Monday, July 19, 2010

Remarkably unconvincing spin on Afghanistan


Kyle Spector from Third Way, a think-tank outfit that mostly works to enhance the Democratic Party's Republican-lite tendencies, dispenses prize blather about the U.S. public's growing recognition that President Obama's Afghanistan adventure is a fruitless sink of lives and treasure. Sure there's a way to explain that the polls don't say what they say, you see ...

... Americans are following the stream of negative news out of Afghanistan, which will tighten the already-slim margins of support the president still receives on his Afghanistan policy. Clearly and consistently reminding the public of the reasons for the U.S. mission in Afghanistan and the gains being made in taking the fight to al-Qaeda and the Taliban could go a long way in maintaining support for the president's strategy.
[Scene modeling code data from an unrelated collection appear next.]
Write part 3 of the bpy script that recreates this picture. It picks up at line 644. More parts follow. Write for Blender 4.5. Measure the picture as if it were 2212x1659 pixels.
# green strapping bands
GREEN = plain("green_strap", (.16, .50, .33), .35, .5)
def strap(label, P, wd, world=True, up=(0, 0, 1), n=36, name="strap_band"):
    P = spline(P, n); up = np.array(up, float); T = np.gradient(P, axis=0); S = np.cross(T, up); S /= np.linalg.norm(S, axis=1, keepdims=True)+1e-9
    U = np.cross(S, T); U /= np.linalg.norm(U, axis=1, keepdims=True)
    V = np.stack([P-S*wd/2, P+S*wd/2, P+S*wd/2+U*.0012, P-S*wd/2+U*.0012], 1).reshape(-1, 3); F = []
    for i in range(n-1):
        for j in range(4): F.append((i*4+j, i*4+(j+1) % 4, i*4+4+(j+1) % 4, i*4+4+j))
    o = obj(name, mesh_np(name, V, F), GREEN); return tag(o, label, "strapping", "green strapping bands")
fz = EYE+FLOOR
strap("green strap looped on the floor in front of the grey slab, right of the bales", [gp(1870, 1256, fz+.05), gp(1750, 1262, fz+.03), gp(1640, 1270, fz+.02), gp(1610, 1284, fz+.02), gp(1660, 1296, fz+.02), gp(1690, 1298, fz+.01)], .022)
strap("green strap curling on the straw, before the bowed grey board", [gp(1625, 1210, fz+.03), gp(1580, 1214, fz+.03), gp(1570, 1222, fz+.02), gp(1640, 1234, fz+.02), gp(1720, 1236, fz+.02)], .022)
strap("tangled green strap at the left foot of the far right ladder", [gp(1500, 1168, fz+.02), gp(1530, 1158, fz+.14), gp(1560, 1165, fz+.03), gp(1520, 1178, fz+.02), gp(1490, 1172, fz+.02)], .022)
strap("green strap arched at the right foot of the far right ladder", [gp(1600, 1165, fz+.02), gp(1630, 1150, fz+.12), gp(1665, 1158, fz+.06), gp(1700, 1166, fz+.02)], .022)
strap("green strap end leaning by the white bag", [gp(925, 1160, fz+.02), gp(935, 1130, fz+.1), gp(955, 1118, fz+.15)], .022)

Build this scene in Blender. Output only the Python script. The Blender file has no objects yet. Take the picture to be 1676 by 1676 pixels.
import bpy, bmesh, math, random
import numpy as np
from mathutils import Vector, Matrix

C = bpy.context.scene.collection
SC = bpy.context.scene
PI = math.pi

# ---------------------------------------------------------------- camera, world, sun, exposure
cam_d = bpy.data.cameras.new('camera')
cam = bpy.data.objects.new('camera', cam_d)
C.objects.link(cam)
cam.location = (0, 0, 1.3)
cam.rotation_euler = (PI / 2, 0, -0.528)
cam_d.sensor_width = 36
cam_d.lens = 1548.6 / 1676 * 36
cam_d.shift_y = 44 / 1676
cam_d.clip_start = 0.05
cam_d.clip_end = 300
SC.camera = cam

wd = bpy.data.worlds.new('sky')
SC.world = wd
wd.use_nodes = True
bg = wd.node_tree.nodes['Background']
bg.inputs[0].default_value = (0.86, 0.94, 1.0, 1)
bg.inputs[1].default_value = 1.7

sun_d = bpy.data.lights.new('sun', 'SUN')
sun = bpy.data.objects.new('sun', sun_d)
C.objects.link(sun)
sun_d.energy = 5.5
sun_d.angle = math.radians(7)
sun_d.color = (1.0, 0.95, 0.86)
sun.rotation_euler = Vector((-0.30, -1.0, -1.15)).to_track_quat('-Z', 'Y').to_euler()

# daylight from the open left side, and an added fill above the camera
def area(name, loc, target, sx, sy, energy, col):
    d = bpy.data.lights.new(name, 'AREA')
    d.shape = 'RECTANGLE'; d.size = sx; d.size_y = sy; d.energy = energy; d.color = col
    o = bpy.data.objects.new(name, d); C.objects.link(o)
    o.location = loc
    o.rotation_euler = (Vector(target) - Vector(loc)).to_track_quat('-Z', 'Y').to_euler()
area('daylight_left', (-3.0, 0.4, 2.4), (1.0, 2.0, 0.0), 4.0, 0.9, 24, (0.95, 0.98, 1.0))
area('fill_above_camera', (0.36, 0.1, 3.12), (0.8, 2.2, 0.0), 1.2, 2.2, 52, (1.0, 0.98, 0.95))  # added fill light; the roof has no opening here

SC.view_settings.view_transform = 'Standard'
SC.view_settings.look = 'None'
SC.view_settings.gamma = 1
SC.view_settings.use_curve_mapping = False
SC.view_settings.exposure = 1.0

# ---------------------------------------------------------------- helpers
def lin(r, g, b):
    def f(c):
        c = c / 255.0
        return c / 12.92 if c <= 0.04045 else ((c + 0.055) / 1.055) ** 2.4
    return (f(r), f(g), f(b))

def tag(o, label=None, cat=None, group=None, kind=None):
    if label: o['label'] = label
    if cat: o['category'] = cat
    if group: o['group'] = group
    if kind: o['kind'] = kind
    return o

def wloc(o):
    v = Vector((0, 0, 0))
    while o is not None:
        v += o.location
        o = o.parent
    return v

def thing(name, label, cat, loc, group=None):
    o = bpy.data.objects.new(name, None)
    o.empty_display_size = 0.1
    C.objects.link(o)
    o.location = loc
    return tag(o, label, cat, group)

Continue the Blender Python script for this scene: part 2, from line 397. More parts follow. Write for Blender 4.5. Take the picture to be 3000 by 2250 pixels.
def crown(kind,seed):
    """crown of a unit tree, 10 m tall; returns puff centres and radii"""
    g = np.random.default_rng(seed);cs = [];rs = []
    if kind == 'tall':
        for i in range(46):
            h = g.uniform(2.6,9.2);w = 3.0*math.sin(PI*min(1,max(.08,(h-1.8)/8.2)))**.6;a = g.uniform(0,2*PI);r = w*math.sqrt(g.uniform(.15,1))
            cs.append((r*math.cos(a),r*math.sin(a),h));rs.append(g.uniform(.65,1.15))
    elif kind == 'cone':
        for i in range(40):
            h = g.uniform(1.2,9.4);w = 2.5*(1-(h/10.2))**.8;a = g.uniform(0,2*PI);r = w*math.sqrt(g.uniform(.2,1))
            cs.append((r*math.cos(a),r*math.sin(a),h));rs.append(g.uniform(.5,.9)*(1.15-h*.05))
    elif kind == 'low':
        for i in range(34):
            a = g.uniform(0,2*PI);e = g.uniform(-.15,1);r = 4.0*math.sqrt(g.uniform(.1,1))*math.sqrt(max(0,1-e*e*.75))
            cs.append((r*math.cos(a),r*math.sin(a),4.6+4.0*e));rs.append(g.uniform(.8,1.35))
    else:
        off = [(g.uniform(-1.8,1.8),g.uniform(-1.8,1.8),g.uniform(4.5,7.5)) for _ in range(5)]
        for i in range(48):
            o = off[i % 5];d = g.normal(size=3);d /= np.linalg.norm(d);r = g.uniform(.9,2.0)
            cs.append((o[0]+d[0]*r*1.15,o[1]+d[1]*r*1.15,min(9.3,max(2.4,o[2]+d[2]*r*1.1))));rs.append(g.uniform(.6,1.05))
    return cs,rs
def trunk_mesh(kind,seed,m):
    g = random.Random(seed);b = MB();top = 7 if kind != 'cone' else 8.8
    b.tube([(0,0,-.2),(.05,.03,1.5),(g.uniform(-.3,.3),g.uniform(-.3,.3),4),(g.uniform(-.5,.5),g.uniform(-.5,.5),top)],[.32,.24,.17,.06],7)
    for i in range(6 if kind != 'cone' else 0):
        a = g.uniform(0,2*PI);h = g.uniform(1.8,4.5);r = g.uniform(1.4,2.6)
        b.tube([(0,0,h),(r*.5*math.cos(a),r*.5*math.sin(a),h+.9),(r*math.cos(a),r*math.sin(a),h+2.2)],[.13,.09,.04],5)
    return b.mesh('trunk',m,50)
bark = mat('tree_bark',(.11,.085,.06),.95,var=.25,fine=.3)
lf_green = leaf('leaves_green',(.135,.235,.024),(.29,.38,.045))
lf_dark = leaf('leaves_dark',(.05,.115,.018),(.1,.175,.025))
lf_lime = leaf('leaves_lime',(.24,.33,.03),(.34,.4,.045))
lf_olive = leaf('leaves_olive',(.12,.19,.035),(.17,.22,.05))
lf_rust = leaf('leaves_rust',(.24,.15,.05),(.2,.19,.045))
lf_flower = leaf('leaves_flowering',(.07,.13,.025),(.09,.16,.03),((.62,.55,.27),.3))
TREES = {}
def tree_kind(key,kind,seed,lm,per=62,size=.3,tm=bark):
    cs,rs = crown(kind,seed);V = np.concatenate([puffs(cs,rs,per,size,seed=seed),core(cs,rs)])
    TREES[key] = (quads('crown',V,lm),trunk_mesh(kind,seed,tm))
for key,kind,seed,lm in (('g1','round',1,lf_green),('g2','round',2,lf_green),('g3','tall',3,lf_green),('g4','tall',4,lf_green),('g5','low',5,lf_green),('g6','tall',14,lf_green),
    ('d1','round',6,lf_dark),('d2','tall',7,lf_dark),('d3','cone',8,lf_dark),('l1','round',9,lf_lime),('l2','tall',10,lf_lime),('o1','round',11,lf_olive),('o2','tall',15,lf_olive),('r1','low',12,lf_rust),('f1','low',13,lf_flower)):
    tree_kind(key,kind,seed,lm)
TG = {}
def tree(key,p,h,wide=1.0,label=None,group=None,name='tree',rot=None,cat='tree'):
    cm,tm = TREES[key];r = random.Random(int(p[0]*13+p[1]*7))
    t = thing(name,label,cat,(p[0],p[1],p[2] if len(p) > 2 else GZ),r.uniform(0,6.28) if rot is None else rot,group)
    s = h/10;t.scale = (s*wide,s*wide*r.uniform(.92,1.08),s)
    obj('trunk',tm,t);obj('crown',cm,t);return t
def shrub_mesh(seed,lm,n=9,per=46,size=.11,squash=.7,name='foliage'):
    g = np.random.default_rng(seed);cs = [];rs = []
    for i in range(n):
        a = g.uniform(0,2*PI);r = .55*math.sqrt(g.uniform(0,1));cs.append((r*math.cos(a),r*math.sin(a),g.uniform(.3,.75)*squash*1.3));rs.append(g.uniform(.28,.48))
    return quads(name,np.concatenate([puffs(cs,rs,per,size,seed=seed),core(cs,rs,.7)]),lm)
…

Equally important will be communicating results and letting the public know that there is an endgame in Afghanistan that most could support: bringing U.S. troops home responsibly after neutralizing the terrorist threat.

Now how is the administration supposed to remind us of "reasons for the mission" when there is no coherent "mission" and communicate "gains" and "results" when there aren't any?

CIA Director Leon Panetta recently estimated the number of Al Qaeda in Afghanistan to be "60 to 100, maybe less."

Robert Haass, Newsweek

For this we have a war costly $100 billion annually plus a bloated "National Security" spook apparatus costing another $75 billion mostly to pay private contractors? How is the U.S. military supposed to find and kill 60-100 terrorists in a country it can't control that is home to 30 million fiercely nationalistic Afghans?

No amount of spin is going to get Obama off the hook for his misguided escalation of this war. Cut your losses, Mr. President.